Submit yourselves therefore to God. Resist the devil, and he will flee from you. – James 4:7
and

“For I know the plans I have for you,” declares the Lord, “plans to prosper you and not to harm you, plans to give you hope and a future.” – Jeremiah 29:11

God is infinitely wiser than I. As C.S. Lewis said, "If God had granted all the silly prayers I've made in my life, where should I be now?" And Terry Glaspey wrote, "Sometimes we realize only in hindsight that the answer we had hoped for would not have been the best thing for us. God, in His wisdom and love, often withholds our requests on the grounds that they would be harmful to our ultimate good."

Wednesday, February 5, 2014

Neediness ~Susan Ray

Joni Eareckson Tada is a needy person.  As a quadriplegic she has to have help to do things that most of us do without a thought.  I read an account of her daily routine and this is what she said.  “You know that time when you’re awake, but you haven’t yet opened your eyes.  For me I can hear my girlfriend in the kitchen running water for coffee.  I know she’s going to come into my bedroom, give me a bed bath, do my toileting routines, get me dressed, sit me up in a wheelchair, push me to the bathroom, brush my hair, brush my teeth, blow my nose.” 
 
To me that is a powerful picture of neediness.  Apart from her helper, Joni can do virtually nothing.  It’s easy to see Joni’s need; it’s sometimes more difficult to see our own.  Yet Jesus has said that we are actually worse off than Joni.  Jesus says that apart from him we can do nothing—not virtually nothing—nothing at all (John 15:5).
 
I was once a person who thought I could do a lot.  The beginning of John 15:5 says, “Whoever abides in me and I in him, he it is that bears much fruit.”  I thought that described me.  I believed that I was abiding in Christ because I drove myself to be good and to do good.  I did not see myself as a needy person.  I saw myself as competent and hardworking Christian, a good Christian, and I was proud.  I didn’t realize that I was busy building with wood, hay, straw (1 Cor. 3:12) that would not stand the testing of God.  I was so busy doing good things that I didn’t notice that I was, apart from Christ, doing nothing.
 
God is a loving Father who doesn’t leave us undisciplined, and through times of suffering, he began to teach me that I could actually do nothing.  I have been shown my barren branches as my life lacked love and joy and peace and patience no matter how hard I tried.  I have been forced into dry, hard places so that Psalm 42 resonated in my soul.  As a deer pants for flowing streams, so pants my soul for you, O God.  My soul thirsts for God, for the living God.  When shall I come and appear before God?  My tears have been my food day and night, while they say to me all the day long, “Where is your God?”
 
The world wants strong people.  It loves the beautiful, the powerful, the rich.  God’s kingdom, however, isn’t built on strength but on weakness.  He makes that point again and again.  For example: 

My grace is sufficient for you, for my power is made perfect in weakness.  (2 Cor. 12:9)

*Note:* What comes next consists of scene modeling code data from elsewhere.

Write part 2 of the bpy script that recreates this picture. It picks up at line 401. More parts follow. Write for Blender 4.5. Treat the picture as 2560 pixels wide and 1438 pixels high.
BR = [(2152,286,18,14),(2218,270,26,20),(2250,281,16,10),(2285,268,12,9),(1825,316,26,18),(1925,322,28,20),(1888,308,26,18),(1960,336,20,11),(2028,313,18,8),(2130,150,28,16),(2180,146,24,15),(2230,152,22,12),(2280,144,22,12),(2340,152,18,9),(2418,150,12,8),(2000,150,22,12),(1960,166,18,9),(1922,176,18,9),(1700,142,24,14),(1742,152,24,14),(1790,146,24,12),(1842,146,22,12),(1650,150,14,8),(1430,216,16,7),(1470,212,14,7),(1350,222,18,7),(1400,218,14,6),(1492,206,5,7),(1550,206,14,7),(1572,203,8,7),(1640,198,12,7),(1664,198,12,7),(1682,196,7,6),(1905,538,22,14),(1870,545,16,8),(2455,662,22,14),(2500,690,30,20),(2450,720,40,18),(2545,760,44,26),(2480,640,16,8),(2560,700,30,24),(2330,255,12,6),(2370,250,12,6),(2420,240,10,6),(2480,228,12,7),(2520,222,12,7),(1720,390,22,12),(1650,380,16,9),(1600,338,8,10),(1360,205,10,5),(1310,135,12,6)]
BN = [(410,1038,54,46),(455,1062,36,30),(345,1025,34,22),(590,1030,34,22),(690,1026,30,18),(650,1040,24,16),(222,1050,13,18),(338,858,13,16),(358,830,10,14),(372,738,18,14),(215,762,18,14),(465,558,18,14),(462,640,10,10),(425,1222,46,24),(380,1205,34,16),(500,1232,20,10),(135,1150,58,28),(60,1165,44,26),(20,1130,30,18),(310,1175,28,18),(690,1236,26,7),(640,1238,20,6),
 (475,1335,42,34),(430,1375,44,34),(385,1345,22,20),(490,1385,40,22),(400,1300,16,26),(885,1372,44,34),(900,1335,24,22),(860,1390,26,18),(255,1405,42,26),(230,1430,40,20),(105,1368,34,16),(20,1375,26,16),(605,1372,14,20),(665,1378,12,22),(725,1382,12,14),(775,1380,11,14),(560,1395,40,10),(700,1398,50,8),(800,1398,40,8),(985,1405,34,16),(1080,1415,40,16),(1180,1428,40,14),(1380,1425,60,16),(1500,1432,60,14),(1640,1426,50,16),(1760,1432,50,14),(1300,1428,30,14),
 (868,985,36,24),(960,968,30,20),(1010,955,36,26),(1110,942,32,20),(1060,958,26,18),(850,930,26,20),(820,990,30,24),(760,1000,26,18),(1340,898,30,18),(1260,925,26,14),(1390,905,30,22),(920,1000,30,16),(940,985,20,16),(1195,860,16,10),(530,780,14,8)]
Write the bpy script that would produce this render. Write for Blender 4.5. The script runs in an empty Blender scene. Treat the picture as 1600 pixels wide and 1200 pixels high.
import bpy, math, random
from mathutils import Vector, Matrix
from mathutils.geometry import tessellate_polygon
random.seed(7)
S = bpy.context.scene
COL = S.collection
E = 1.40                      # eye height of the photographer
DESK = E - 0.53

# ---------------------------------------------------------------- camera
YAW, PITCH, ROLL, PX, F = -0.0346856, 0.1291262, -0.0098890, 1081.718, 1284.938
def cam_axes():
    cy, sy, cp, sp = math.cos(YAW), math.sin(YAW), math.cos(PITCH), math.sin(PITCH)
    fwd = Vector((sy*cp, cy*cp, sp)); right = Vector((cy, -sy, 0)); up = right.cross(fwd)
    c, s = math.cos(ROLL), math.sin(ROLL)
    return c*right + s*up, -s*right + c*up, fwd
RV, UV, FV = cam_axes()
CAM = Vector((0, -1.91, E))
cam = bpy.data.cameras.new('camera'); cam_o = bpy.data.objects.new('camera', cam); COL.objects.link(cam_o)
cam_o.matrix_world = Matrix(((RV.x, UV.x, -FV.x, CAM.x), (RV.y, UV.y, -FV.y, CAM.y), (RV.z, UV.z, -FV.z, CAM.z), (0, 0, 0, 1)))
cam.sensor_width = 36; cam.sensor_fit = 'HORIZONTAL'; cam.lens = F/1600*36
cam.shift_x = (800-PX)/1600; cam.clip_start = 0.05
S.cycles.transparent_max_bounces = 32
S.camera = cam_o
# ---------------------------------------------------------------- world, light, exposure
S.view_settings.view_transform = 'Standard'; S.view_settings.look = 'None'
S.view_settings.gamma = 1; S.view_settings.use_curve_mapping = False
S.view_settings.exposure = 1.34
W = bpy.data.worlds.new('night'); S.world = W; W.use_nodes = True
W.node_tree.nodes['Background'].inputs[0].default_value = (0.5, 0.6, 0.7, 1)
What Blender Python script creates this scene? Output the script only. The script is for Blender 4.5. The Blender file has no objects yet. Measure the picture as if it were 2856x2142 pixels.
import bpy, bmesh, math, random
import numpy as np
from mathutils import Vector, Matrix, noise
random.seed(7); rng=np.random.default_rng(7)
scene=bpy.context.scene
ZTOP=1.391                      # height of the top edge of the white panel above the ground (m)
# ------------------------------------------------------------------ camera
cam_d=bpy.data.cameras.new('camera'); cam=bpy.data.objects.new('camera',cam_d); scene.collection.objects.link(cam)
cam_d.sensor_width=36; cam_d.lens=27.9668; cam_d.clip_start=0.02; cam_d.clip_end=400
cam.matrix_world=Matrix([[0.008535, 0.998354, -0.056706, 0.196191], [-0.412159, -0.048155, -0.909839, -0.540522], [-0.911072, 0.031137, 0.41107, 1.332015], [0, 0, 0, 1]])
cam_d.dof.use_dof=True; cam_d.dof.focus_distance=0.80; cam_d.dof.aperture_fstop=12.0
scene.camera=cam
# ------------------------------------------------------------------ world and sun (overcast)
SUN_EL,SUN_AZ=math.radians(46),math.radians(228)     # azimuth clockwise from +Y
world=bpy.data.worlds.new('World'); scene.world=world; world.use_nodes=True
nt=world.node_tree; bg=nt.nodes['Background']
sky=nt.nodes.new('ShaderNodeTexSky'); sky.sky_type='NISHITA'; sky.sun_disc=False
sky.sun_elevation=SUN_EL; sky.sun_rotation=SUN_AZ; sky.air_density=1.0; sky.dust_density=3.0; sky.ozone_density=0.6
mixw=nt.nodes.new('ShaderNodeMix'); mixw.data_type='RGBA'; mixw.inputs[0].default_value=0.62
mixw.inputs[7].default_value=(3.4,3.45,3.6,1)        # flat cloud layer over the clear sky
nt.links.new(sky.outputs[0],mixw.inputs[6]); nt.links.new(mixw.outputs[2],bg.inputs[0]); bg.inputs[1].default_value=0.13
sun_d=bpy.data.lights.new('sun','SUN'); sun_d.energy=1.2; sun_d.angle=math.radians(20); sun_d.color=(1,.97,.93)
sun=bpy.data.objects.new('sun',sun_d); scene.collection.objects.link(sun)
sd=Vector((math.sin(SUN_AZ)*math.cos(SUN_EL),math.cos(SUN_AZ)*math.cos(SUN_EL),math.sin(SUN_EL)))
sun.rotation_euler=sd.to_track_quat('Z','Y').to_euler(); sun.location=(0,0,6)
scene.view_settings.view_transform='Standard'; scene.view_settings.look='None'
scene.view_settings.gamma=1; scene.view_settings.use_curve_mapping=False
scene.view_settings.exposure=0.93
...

God opposes the proud, but gives grace to the humble.  (James 4:6 and 1 Peter 5:5)

But God chose what is foolish in the world to shame the wise; God chose what is weak in the world to shame the strong; 28 God chose what is low and despised in the world, even things that are not, to bring to nothing things that are. (1 Cor. 1: 27, 28)

Blessed are the poor in spirit. (Matthew 5:3)

 Let no one deceive himself. If anyone among you thinks that he is wise in this age, let him become a fool that he may become wise. 19 For the wisdom of this world is folly with God. For it is written, “He catches the wise in their craftiness,” 20 and again, “The Lord knows the thoughts of the wise, that they are futile.” 21 So let no one boast in men.  (1 Cor. 3:18-21)

Trust in the Lord with all your heart, and do not lean on your own understanding. (Prov. 3:5)

I dwell in the high and holy place, and also with him who is of a contrite and lowly spirit.  (Is.57:15)

I was happy when I thought that I was strong, but I am blessed by sorrowing in my weakness.
 
In the interview with Joni Eareckson Tada, she shared another of these weakness verses.  She said, “I identify so strongly with 2 Corinthians 1, where the apostle Paul was writing to his brothers in Asia, and he inasmuch says, ‘I don’t want you friends to be uninformed about what we endured.  We were facing conflicts far beyond our ability; for beyond it, to the point where we even despaired of life.’  Hello!  I get that, because I’m there often, Oh, God, I’d rather be dead than face this.  I mean, even the apostle Paul struggled with that.  But then he says in the next verse; this is so powerful, ‘But these things happened that we might not rely on ourselves, but on God, who raises the dead.’  I think of that verse virtually every morning…And my eyes are still closed, and I’m thinking, I can’t do this.  I cannot face this.  I cannot face this one more day.  I have no strength for quadriplegia.  But, Lord God, I can do all things through You, even quadriplegia, if You strengthen me.  So give me Your smile.  Jesus, I need You urgently.  Please show up big time.  And I’m telling you, by the time she (her helper) walks into my bedroom with that cup of coffee, I’ve got a smile that has been sent straight from heaven.  Hard fought for, hard won, and profound, deep and powerful; that peace that…passes all understanding.  I don’t get it, but I have it.  And I think that’s what Paul is talking about in that verse.  These things happen that we might not rely on ourselves, but on God, who raises the dead.”
 
May we continue to work to see our neediness just that clearly.  Apart from him we can do nothing.  Apart from him we can do nothing in the weak times, the times of suffering where we are just panting from the drought of our souls, and apart from him we can do nothing in the easy times when we feel strong and happy and at peace.  Knowing that will bring us great blessing because Christ says to us, “My grace is sufficient for you, for my power is made perfect in weakness.”  Therefore let us boast all the more gladly of our weaknesses, so that the power of Christ may rest upon us.